= Given problem =
Pull out every line below that holds the word "scene".

= Given material =
§ §
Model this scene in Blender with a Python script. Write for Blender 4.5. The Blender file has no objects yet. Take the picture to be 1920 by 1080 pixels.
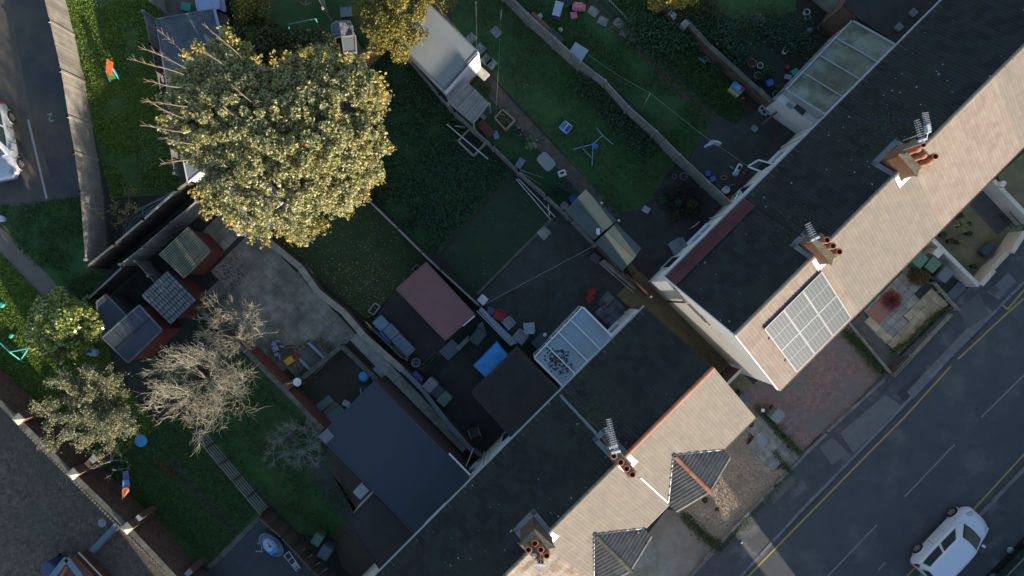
import bpy, math, random
import numpy as np
from mathutils import Vector, Matrix, noise
random.seed(7); rng = np.random.default_rng(7)
S = bpy.context.scene
R = math.radians
# ---------------------------------------------------------------- camera
FP, CH = 1280.0, 34.6            # focal length in photo pixels, camera height
cam = bpy.data.objects.new('camera', bpy.data.cameras.new('camera'))
S.collection.objects.link(cam); S.camera = cam
cam.location = (0, 0, CH); cam.rotation_euler = (0, 0, 0)
cam.data.sensor_width = 36; cam.data.lens = 24.0; cam.data.clip_end = 2000
# ---------------------------------------------------------------- light
SUN_EL = 14.0
sx, sy = 0.598, -0.801           # ground direction towards the sun
w = bpy.data.worlds.new("World"); S.world = w; w.use_nodes = True
nt = w.node_tree; nt.nodes.clear()
sky = nt.nodes.new('ShaderNodeTexSky'); sky.sky_type = 'NISHITA'; sky.sun_disc = False
sky.sun_elevation = R(SUN_EL); sky.sun_rotation = math.atan2(sx, sy) % (2*math.pi)
sky.air_density = 1.0; sky.dust_density = 0.6; sky.ozone_density = 1.3
bg = nt.nodes.new('ShaderNodeBackground'); bg.inputs[1].default_value = 0.12
out = nt.nodes.new('ShaderNodeOutputWorld')
nt.links.new(sky.outputs[0], bg.inputs[0]); nt.links.new(bg.outputs[0], out.inputs[0])
sun = bpy.data.objects.new('sun', bpy.data.lights.new('sun', 'SUN')); S.collection.objects.link(sun)
sun.data.energy = 4.6; sun.data.angle = R(0.53); sun.data.color = (1.0, 0.87, 0.70)
sd = Vector((sx*math.cos(R(SUN_EL)), sy*math.cos(R(SUN_EL)), math.sin(R(SUN_EL))))
sun.rotation_euler = sd.to_track_quat('Z', 'Y').to_euler()
S.view_settings.view_transform = 'Standard'; S.view_settings.look = 'None'
S.view_settings.gamma = 1; S.view_settings.use_curve_mapping = False
S.view_settings.exposure = 1.1
# ---------------------------------------------------------------- coordinates
def W(px, py, h=0.0):            # where a point seen at (px,py) stands if it is h metres up
    return ((px-960)/FP*(CH-h), (540-py)/FP*(CH-h))
def W3(px, py, h=0.0): x, y = W(px, py, h); return Vector((x, y, h))
def PW(pts, h=0.0): return [W(x, y, h) for x, y in pts]
Q = math.sqrt(.5)
def UV(u, v, z=0.0): return Vector((Q*(u+v), Q*(u-v), z))   # along the terrace, towards the road
def inside(x, y, poly):
    c = False; n = len(poly)
    for i in range(n):
        x1, y1 = poly[i]; x2, y2 = poly[i-1]
        if (y1 > y) != (y2 > y) and x < (x2-x1)*(y-y1)/(y2-y1)+x1: c = not c
    return c
def area2(p): return sum(p[i-1][0]*p[i][1]-p[i][0]*p[i-1][1] for i in range(len(p)))
def ccw(p): return list(p) if area2(p) > 0 else list(p)[::-1]
def cen(p): return (sum(a[0] for a in p)/len(p), sum(a[1] for a in p)/len(p))
def inset(p, d):                 # move every edge inwards by d (convex or nearly)
    p = ccw(p); n = len(p); o = []
    for i in range(n):
        a, b, c = Vector(p[i-1]), Vector(p[i]), Vector(p[(i+1) % n])
        e1 = (b-a).normalized(); e2 = (c-b).normalized()
        n1 = Vector((-e1.y, e1.x)); n2 = Vector((-e2.y, e2.x)); k = 1+n1.dot(n2)
        q = b+(n1+n2)*(d/max(k, .2)); o.append((q.x, q.y))
    return o
# ---------------------------------------------------------------- materials
_m = {}
def nn(t, k, **kw):
    n = t.nodes.new(k)
    for a, b in kw.items(): setattr(n, a, b)
    return n
def mat(name, c, c2=None, scale=3.0, rough=.85, bump=.25, bscale=60.0, isl=0.0, obr=0.0, metal=0.0,
        stain=None, sscale=1.2, sthr=.55, ssoft=.12, dots=None, dscale=9, dthr=.12, dmask=.5, spec=.5, bdist=.02, ramp=None, leaf=0, transl=0, alpha=1, coat=0, stretch=None, aniso_rot=0):
    if name in _m: return _m[name]
    m = bpy.data.materials.new(name); m.use_nodes = True; t = m.node_tree; L = t.links
    b = t.nodes['Principled BSDF']
    g = nn(t, 'ShaderNodeNewGeometry'); pos = g.outputs['Position']
    if stretch:
        mp = nn(t, 'ShaderNodeMapping'); mp.inputs['Rotation'].default_value = (0, 0, aniso_rot); mp.inputs['Scale'].default_value = stretch
        L.new(pos, mp.inputs['Vector']); pos = mp.outputs[0]
    def noi(sc, det=6, rg=.6):
        n = nn(t, 'ShaderNodeTexNoise'); n.inputs['Scale'].default_value = sc; n.inputs['Detail'].default_value = det
        n.inputs['Roughness'].default_value = rg; L.new(pos, n.inputs['Vector']); return n.outputs['Fac']
    def rng_(src, lo, hi):
        r = nn(t, 'ShaderNodeMapRange'); r.inputs['From Min'].default_value = lo; r.inputs['From Max'].default_value = hi
        L.new(src, r.inputs['Value']); return r.outputs[0]
    def mix(f, a, bb, mode='MIX'):
        x = nn(t, 'ShaderNodeMix', data_type='RGBA', blend_type=mode)
        if isinstance(f, (int, float)): x.inputs[0].default_value = f
        else: L.new(f, x.inputs[0])
        for s, v in ((x.inputs[6], a), (x.inputs[7], bb)):
            if isinstance(v, tuple): s.default_value = (*v, 1)
            else: L.new(v, s)
        return x.outputs[2]
    if ramp:
        cr = nn(t, 'ShaderNodeValToRGB'); e = cr.color_ramp; e.interpolation = 'LINEAR'
        while len(e.elements) < len(ramp): e.elements.new(.5)
        for q, (p_, col) in zip(e.elements, ramp): q.position = p_; q.color = (*col, 1)
        L.new(g.outputs['Random Per Island'], cr.inputs[0]); col = cr.outputs[0]
    else:
        c2 = c2 or tuple(x*.72 for x in c)
        col = mix(rng_(noi(scale), .35, .65), c, c2)
    if isl or obr:
        if isl: src = g.outputs['Random Per Island']; a = isl
        else:
            oi = nn(t, 'ShaderNodeObjectInfo'); src = oi.outputs['Random']; a = obr
        mr = nn(t, 'ShaderNodeMapRange'); mr.inputs['To Min'].default_value = 1-a; mr.inputs['To Max'].default_value = 1+a
        L.new(src, mr.inputs['Value'])
        hs = nn(t, 'ShaderNodeHueSaturation'); L.new(mr.outputs[0], hs.inputs['Value']); L.new(col, hs.inputs['Color']); col = hs.outputs[0]
    if stain:
        col = mix(rng_(noi(sscale, 9, .65), sthr-ssoft, sthr+ssoft), col, stain)
    if dots:
        v = nn(t, 'ShaderNodeTexVoronoi'); v.inputs['Scale'].default_value = dscale; L.new(g.outputs['Position'], v.inputs['Vector'])
        lt = nn(t, 'ShaderNodeMath', operation='LESS_THAN'); lt.inputs[1].default_value = dthr; L.new(v.outputs['Distance'], lt.inputs[0])
        cx = nn(t, 'ShaderNodeSeparateColor'); L.new(v.outputs['Color'], cx.inputs[0])
        gt = nn(t, 'ShaderNodeMath', operation='GREATER_THAN'); gt.inputs[1].default_value = dmask; L.new(cx.outputs[0], gt.inputs[0])
        mm = nn(t, 'ShaderNodeMath', operation='MULTIPLY'); L.new(lt.outputs[0], mm.inputs[0]); cl = nn(t, 'ShaderNodeMath', operation='MULTIPLY'); L.new(gt.outputs[0], cl.inputs[0]); L.new(rng_(noi(.55, 3), .44, .50), cl.inputs[1]); L.new(cl.outputs[0], mm.inputs[1])
        col = mix(mm.outputs[0], col, dots)
    L.new(col, b.inputs['Base Color'])
    b.inputs['Roughness'].default_value = rough; b.inputs['Metallic'].default_value = metal
    b.inputs['Specular IOR Level'].default_value = spec
    if coat: b.inputs['Coat Weight'].default_value = coat; b.inputs['Coat Roughness'].default_value = .06
    if alpha < 1: b.inputs['Alpha'].default_value = alpha
    if transl:
        b.inputs['Transmission Weight'].default_value = transl
    if bump:
        bp = nn(t, 'ShaderNodeBump'); bp.inputs['Strength'].default_value = bump; bp.inputs['Distance'].default_value = bdist
        L.new(noi(bscale, 4), bp.inputs['Height']); L.new(bp.outputs[0], b.inputs['Normal'])
    if leaf:
        tr = nn(t, 'ShaderNodeBsdfTranslucent'); L.new(col, tr.inputs['Color']); ms = nn(t, 'ShaderNodeMixShader'); ms.inputs[0].default_value = leaf
        L.new(b.outputs[0], ms.inputs[1]); L.new(tr.outputs[0], ms.inputs[2]); L.new(ms.outputs[0], t.nodes['Material Output'].inputs['Surface'])
    _m[name] = m; return m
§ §
= Exercise result =
Model this scene in Blender with a Python script. Write for Blender 4.5. The Blender file has no objects yet. Take the picture to be 1920 by 1080 pixels.
S = bpy.context.scene